What’s the secret to a non-cheating marriage? I know the men blame the women a lot – you neglected me, you got fat, you’re like my mother now…. And women do the same – you never tell me I’m pretty, we never go out…. So how to keep the love alive? Faith? Sexy lingerie? Threatening death and dismemberment? Do I keep him tied up and not let him outside the house? That's seems a little.....extreme.
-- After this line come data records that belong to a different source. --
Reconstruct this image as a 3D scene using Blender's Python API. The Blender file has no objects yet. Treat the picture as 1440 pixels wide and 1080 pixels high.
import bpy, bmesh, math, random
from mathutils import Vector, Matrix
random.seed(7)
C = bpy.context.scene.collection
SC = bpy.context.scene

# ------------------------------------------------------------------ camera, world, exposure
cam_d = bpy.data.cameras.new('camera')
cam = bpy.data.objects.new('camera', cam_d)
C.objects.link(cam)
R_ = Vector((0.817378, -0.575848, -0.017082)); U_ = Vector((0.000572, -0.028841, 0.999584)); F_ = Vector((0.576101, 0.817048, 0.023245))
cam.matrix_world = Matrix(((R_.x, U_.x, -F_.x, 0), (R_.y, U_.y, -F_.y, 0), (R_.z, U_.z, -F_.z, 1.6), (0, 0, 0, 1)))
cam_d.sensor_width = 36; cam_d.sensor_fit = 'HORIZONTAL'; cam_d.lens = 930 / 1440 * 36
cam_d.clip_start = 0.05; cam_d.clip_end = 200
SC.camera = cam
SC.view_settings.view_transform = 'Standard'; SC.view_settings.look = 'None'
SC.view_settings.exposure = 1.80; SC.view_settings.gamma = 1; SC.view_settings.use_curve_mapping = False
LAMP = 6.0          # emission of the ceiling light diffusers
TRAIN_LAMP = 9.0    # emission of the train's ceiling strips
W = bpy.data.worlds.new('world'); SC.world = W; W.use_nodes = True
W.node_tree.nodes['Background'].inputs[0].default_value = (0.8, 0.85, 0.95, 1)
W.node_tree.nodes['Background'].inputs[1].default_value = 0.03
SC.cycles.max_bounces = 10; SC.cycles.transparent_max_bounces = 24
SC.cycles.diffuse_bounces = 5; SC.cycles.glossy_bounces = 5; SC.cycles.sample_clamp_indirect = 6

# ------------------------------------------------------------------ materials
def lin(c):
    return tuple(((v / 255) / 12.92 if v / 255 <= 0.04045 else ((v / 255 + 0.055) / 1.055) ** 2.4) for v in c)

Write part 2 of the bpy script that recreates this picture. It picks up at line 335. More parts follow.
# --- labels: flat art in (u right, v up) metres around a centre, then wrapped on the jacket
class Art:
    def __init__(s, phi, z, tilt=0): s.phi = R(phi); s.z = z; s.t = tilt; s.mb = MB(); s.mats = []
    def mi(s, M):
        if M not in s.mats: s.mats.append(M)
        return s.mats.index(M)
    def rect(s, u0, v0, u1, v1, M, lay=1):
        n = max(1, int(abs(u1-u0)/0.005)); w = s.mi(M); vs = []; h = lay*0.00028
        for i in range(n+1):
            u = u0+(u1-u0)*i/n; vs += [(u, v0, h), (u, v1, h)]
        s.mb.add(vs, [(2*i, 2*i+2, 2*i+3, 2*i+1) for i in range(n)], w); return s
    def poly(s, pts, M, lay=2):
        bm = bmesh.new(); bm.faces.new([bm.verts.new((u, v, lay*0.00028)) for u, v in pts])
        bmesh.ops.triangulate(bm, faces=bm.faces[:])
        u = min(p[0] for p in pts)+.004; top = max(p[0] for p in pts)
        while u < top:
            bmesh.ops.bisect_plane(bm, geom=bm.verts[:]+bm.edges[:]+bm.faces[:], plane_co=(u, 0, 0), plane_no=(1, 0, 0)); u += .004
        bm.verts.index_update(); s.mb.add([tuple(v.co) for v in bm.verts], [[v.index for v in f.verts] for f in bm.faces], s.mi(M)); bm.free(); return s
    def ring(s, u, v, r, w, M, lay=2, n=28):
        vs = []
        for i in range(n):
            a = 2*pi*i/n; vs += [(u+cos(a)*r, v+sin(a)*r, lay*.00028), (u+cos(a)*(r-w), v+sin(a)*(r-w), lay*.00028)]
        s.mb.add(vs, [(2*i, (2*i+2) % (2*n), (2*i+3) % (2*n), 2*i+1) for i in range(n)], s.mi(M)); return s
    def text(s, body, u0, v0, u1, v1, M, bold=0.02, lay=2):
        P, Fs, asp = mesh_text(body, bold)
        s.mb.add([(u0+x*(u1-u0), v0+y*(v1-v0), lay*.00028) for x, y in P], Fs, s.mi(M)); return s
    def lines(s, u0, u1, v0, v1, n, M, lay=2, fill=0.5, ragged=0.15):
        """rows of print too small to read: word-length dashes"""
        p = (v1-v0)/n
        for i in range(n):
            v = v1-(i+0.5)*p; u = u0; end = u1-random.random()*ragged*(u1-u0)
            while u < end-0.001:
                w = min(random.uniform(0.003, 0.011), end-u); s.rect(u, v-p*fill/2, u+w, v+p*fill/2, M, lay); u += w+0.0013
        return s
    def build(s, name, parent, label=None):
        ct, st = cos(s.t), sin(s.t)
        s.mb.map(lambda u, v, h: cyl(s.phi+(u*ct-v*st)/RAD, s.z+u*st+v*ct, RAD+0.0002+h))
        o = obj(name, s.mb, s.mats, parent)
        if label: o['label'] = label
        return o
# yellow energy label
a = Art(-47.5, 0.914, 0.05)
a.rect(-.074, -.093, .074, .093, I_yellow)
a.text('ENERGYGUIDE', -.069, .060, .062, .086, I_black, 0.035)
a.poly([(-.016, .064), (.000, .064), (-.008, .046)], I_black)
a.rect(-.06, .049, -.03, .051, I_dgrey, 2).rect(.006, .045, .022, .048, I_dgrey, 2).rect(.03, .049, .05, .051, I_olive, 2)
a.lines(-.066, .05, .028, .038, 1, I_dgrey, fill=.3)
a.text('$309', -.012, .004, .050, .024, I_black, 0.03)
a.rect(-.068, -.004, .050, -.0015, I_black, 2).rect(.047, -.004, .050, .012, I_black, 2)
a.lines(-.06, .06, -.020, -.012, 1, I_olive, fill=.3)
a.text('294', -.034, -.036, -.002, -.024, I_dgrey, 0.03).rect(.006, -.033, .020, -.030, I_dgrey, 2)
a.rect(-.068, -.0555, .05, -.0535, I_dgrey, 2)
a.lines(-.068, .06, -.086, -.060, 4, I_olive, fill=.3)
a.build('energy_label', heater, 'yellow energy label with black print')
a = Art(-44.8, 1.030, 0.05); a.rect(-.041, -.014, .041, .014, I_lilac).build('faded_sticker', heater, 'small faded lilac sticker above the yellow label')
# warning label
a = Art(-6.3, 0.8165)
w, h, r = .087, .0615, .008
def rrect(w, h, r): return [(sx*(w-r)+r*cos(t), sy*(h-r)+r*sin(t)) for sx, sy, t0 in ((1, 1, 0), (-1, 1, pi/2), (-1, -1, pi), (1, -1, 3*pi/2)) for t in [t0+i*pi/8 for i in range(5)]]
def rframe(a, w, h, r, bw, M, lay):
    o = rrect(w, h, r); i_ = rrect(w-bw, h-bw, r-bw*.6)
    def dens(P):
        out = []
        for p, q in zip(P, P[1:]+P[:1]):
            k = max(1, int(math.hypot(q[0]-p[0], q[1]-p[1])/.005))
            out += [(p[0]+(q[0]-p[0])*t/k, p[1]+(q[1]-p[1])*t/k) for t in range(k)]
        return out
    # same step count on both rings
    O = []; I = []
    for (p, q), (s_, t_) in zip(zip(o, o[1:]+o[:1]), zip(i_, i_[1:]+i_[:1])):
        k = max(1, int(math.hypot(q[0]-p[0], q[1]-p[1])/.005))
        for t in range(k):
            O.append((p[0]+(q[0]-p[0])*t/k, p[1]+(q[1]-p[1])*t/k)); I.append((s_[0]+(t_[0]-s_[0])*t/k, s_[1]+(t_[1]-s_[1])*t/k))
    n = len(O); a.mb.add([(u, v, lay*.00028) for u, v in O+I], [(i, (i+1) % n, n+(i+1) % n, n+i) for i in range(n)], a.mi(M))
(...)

I really don’t know. I can only try to stifle that voice inside me that says “it happens all the time…it is so common…” and believe that my marriage is not going to fall into that cliché. I will do everything I can. I wouldn’t have gotten married in the first place if I didn’t believe in him, in us, in marriage. So, like George Michael says, “You Gotta Have Faith.”

So true George, so true.

LESSON FOR THE LADIES – Have faith in yourself. If you know that you are strong and can deal with anything and deserve respect, love and a kind man then I think you can have that. I constantly have to “remind” my husband to comment when I look nice or to take me out to dinner once in a while. If we are rude to each other, we remind each other that we are being rude. You have to constantly demand respect. It can be tiring but it is worth it. Stand up for yourself. And he will respect you and love you for it. And COMMUNICATE with your husband. As soon as you stop talking to each other about what’s bothering you and how you feel, your foundation can collapse and then, all of a sudden, your marriage is like THE WAR OF THE ROSES movie. Scary.